Rivalry games can bring out the best in teams.

Both Waubonsie Valley and Neuqua Valley could make that claim Friday night - for 16 minutes - but it was Neuqua's exemplary second half that was enough to overcome Waubonsie's strong opening two quarters as the Wildcats came back from a halftime deficit to post a 66-52 DuPage Valley Conference victory in Naperville.

"We couldn't stop them in the first quarter. It was a disaster," said Neuqua coach Todd Sutton. "It was a little better in the second quarter, and in the third and fourth quarter we were a lot better."

Indeed, the visiting Warriors (2-6, 0-3) came out on fire as they made 7 of 9 shots, including a combined four 3-pointers from Justin Mullinax, Mark Rullo and Brian Phillips, to open an 18-13 lead after eight minutes.

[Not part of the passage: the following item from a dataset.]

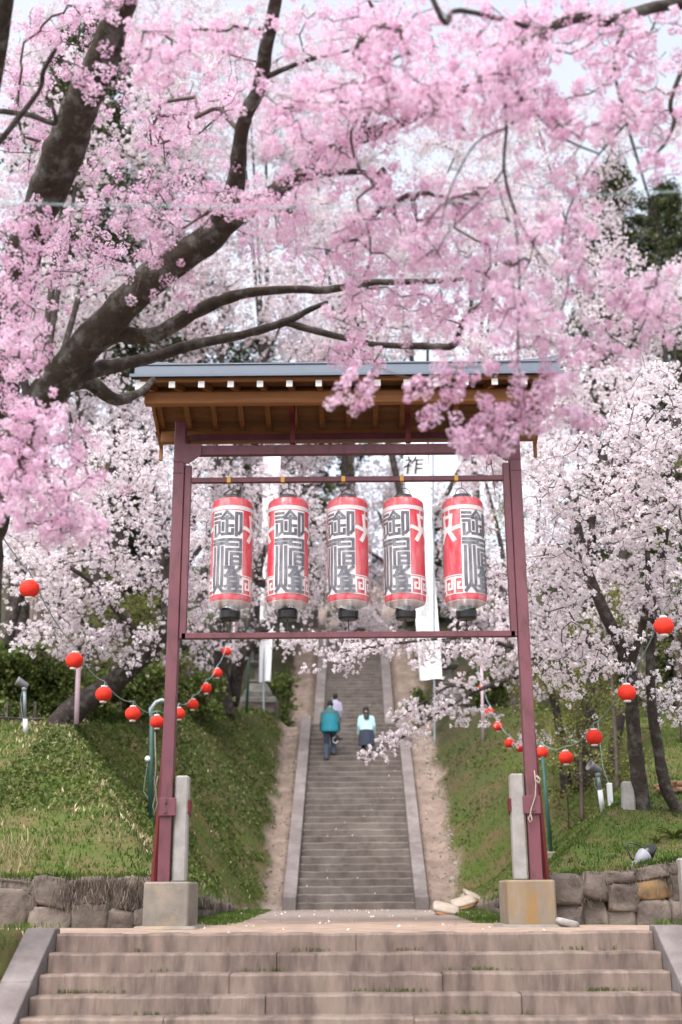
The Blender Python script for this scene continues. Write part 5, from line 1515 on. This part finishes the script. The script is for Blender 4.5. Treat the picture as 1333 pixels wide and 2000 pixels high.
# cut logs behind the right trunks
g0 = ground_at(1318, 1552)
for i in range(7):
    L_ = random.uniform(.25, .4); r_ = random.uniform(.035, .055)
    root = tag(empty('cut_log', g0 + Vector(((i % 4) * .10 - .12, (i // 4) * .06, .06 + (i // 4) * .11))), ('cut orange log at the ' + ('left end of the bottom row', 'second place in the bottom row', 'third place in the bottom row', 'right end of the bottom row', 'left of the top row', 'middle of the top row', 'right of the top row')[i] + ' of the heap'), 'log', 'heap of cut logs')
    root.rotation_euler = (0, random.uniform(-.2, .2), random.uniform(-.5, .5))
    mb = MB(); mb.tube([(-L_ / 2, 0, 0), (0, .01, .01), (L_ / 2, 0, 0)], r_, 10, caps=False); mb.build('bark', M['logcut'], root, True)
    mb = MB(); mb.tube([(-L_ / 2 + .004, 0, 0), (L_ / 2 - .004, 0, 0)], r_ * .96, 10); mb.build('wood', M['logcut'], root)
# wire across the picture
a, m_, b = atd(-40, 398, 8.0), atd(620, 408, 8.0), atd(1380, 372, 8.2)
mb = MB(); pts = [a.lerp(m_, t / 8) for t in range(8)] + [m_.lerp(b, t / 10) for t in range(11)]
mb.tube(pts, .0025, 5); off = [Vector((p.x, p.y, p.z + .012 + .004 * math.sin(i * 2.1))) for i, p in enumerate(pts)]; mb.tube(off, .002, 5)
tag(mb.build('overhead_wire', M['wire_light']), 'pale twisted wire crossing the blossom in the upper photo', 'wire')
# low rail fence far left
mb_ = tag(empty('rail_fence', ground_at(20, 1412)), 'low dark rail fence behind the grass at the left edge', 'fence')
for i, px in enumerate((-20, 12, 40, 68)):
    g = atd(px, 1412, 25.5); mb = MB(); mb.box(-.03, .03, -.03, .03, -.4, .45, .006); o = mb.build('fence_post', M['bark']); o.location = g; rel(o, mb_)
mb = MB(); mb.tube([atd(-40, 1400, 25.5), atd(85, 1405, 25.5)], .025, 6); rel(mb.build('rail', M['bark']), mb_)
# petals blown onto the ground and the stairs
n = 190
X = np.concatenate([rng.uniform(-2.2, 2.2, n), rng.uniform(-3.1, 3.1, 16)]); Y = np.concatenate([rng.uniform(13.9, 50, n), rng.uniform(13.7, 20, 16)])
Z = ground_z(X, Y)
def stair_top(x, y, z):
    if abs(x) < 1.33 and ST0 <= y < ST0 + 31 * TREAD: return .03 + .1735 * (int((y - ST0) / TREAD) + 1)
    if abs(x) < 1.7 and 37.8 <= y < 42.62: return 5.4
    if abs(x) < 1.1 and 42.62 <= y < 42.62 + 31 * .275: return 5.4 + .17 * (int((y - 42.62) / .275) + 1)
    return z
Z = np.array([stair_top(a, b, c) for a, b, c in zip(X, Y, Z)]) + .012
tag(petals('fallen_petals', np.stack([X, Y, Z], 1), .010, 2, .032, M['petalfall'], tri=True, flat=.5), kind='stuff')
# tufts in the joints of the steps
TX = rng.uniform(-3, 3, 170); k = rng.integers(1, 6, 170)
k2 = np.repeat(k, 9); P_ = np.stack([np.repeat(TX, 9) + rng.normal(0, .06, 1530), EDGE - .325 * k2 + .325 - .015 - .325 * 0, -.18 * k2 + .0], 1)
sel_ = np.repeat(fbm(TX, k * 1.7, 1.7) > .15, 9); P_ = P_[sel_]
P_[:, 1] = EDGE - .325 * (k2[sel_] - 1) - .02
tag(strands(len(P_), lambda m: P_, .045, .010, M['grass'], 'joint_weeds', None, lean=(0, -.3, 0), tint_fn=lambda p, m: rng.uniform(.3, .75, m), down=False), kind='stuff')

# ------------------------------------------------------------------ people on the stairs, seen from behind
def solid(pieces, name, mat_, parent, vox=.012, it=4):
    """one continuous surface grown round tapered limbs"""
    mb = MB()
    for kind, *a in pieces:
        if kind == 'c':                      # capsule chain
            pts, rs = a
            mb.tube(pts, rs, 14)
            for p_, r_ in zip(pts, rs): mb.ball(tuple(p_), r_, 14, 10)
        elif kind == 'f':                    # frustum chain with flat ends
            pts, rs = a; mb.tube(pts, rs, 18)
        elif kind == 'e':
            c, r_, sq = a; mb.ball(c, r_, 18, 12, sq)
        elif kind == 'l':                    # oval rings (centre, rx, ry)
            rings = a[0]; n = 20; vs = []
            for c, rx, ry in rings:
                for k in range(n):
                    t = 2 * math.pi * k / n; vs.append((c[0] + rx * math.cos(t), c[1] + ry * math.sin(t), c[2]))
            fs = [(i * n + k, i * n + (k + 1) % n, (i + 1) * n + (k + 1) % n, (i + 1) * n + k) for i in range(len(rings) - 1) for k in range(n)]
            fs += [tuple(range(n))[::-1], tuple(range((len(rings) - 1) * n, len(rings) * n))]
            mb.add(vs, fs)
    o = mb.build(name, mat_)
    rm = o.modifiers.new('remesh', 'REMESH'); rm.mode = 'VOXEL'; rm.voxel_size = vox
    sm = o.modifiers.new('smooth', 'SMOOTH'); sm.iterations = it; sm.factor = .5
    bpy.context.view_layer.update()
    me = bpy.data.meshes.new_from_object(o.evaluated_get(bpy.context.evaluated_depsgraph_get()))
    o.modifiers.clear(); o.data = me
    if len(me.materials) == 0: me.materials.append(mat_)
    me.polygons.foreach_set('use_smooth', np.ones(len(me.polygons), dtype=bool))
    o.parent = parent
    return o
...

They sustained the lead throughout the second quarter with a pair of Eric Cannon free throws with seven seconds left making it 31-28 in Waubonsie's favor at the break.

But as well as the Warriors played in the first half - 12-of-18 shooting, a 13-12 rebounding edge over the much bigger Wildcats and only 8 turnovers - the first 2:20 of the third quarter proved to be their undoing. In that stretch Waubonsie missed its first three shots and committed 4 turnovers, while Joe Sieger, Alex Filo and Ryan Phillips combined to score 8 points to give the Wildcats (3-4, 2-1) a 36-31 lead they would not relinquish.

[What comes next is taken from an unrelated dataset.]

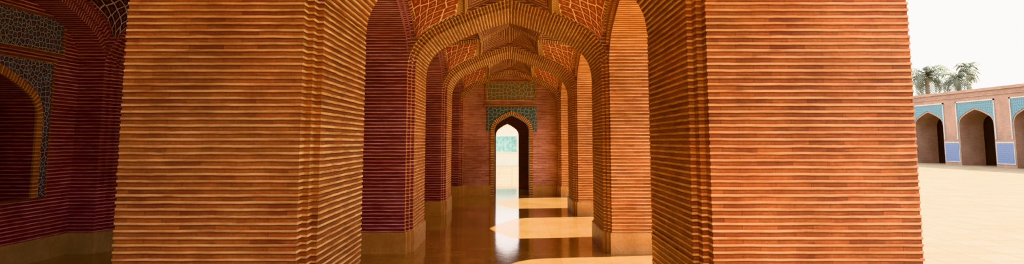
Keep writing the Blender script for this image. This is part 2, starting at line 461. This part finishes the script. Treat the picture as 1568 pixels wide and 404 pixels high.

The key to the turnaround was Neuqua's total dominance on the glass in the second half as the Wildcats grabbed 22 boards and their 11 offensive rebounds were more than the 9 total that the Warriors could corral. The board dominance was most evident in a 12-second span in the game's final minute when Jacob Cushing, Blaise Meredith and Joe Sieger all grabbed missed Neuqua free throws on the same possession, which kept the Warriors from mounting any type of sustained comeback.

"Our bigs did a great job offensive rebounding, especially on the free throws at the end," said Sieger, who scored a game-high 25 points. "We were like, if you want to keep giving them to us, we'll take it."

For Waubonsie coach Chaz Taft, the tale of two halves was a movie he has already seen too often this season.

"We talked about it after the game, we let the little things add up to big things," he said. "We gave up a couple offensive rebound putbacks, turned the ball over a few times and that's the swing, then we're chasing."